Moody sees increased market activity for brokers in 2018

Moody’s Investors Service has reported that re/insurance brokers have a stable 2018 outlook, crediting high product demand, capital requirements, significant variable costs, and good profit margins and cash flows for the sector’s health.

Brokers in the U.S will benefit in particular, due to steady economic growth, rising P&C re/insurance rates, and a lower 21 percent corporate tax rate (reduced from 35 percent), which will likely boost net profits and operating cash flows, and see brokers exceed the 4 percent median organic growth of 2016-17.

Globally, Moody’s also expects brokers to generate organic revenue growth in the low-to-mid-single digits in 2018, with continued steady demand for their products and services.

One notable factor in Moody’s report is continued investments in technology by leading brokers, which is driving efficiency, analytics, and innovation in the industry, although many brokers still operate inefficient legacy systems that lack real time data.

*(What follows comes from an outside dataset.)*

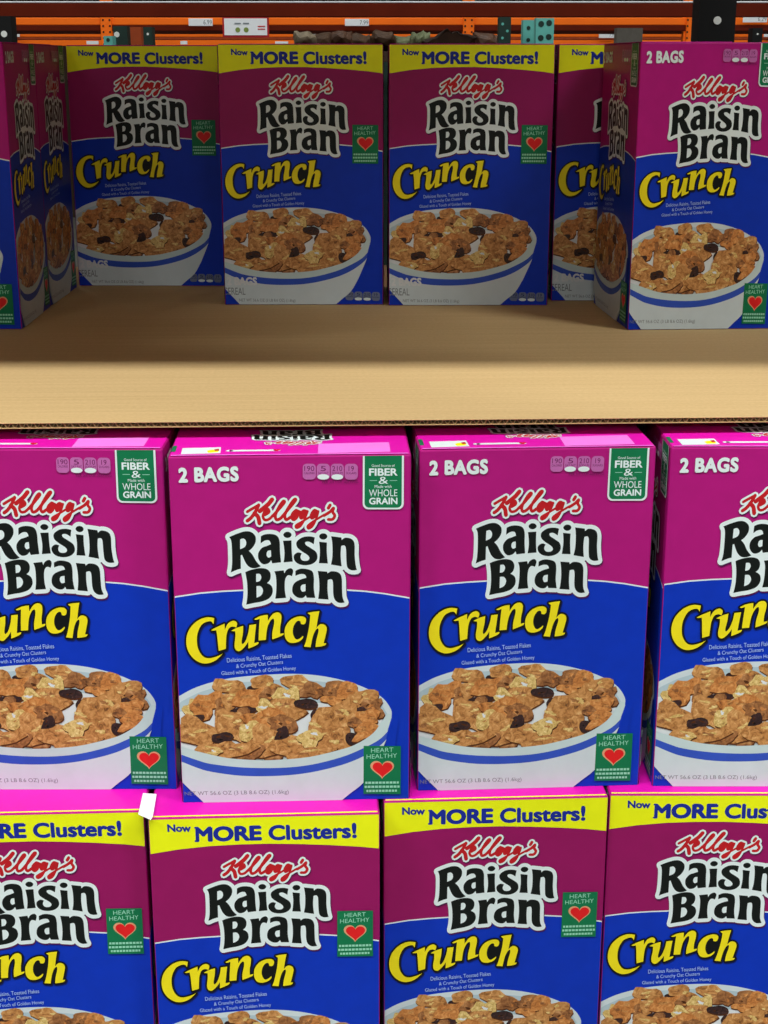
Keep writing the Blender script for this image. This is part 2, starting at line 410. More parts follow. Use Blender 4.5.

Moody’s also reflects the modest capital requirements of most brokers in their report, noting that brokers generally rely on good data, analytics, and pipeline management tools to attract and retain clients, the costs of which typically only amount to a few percentage points of revenue.

Moreover, they use variable cost structures, do not assume underwriting risk, and do not require fixed assets, which are all factors that support healthy profit margins and cash flows, with EBITDA (earnings before interest, taxes, depreciation, and amortization) margins expected to remain in the mid-20s for public and private brokers over 2018.

Additional growth factors include pipeline management, compensation schemes, and producer training and mentoring programs, although brokers tend to rely on these only when organic growth is unusually low.

Moody’s notes that global GDP and pricing trends will mostly be relevant for larger brokers like Marsh & McLennan, Aon, and Willis Towers Watson, as the small to midsized brokers it rates tend to produce most of their business in the U.S.

The report notes that this stable sector outlook could be negatively impacted by several risks, including economic downturn, sharp rises in borrowing costs for leveraged firms, and widespread regulatory or legal challenges.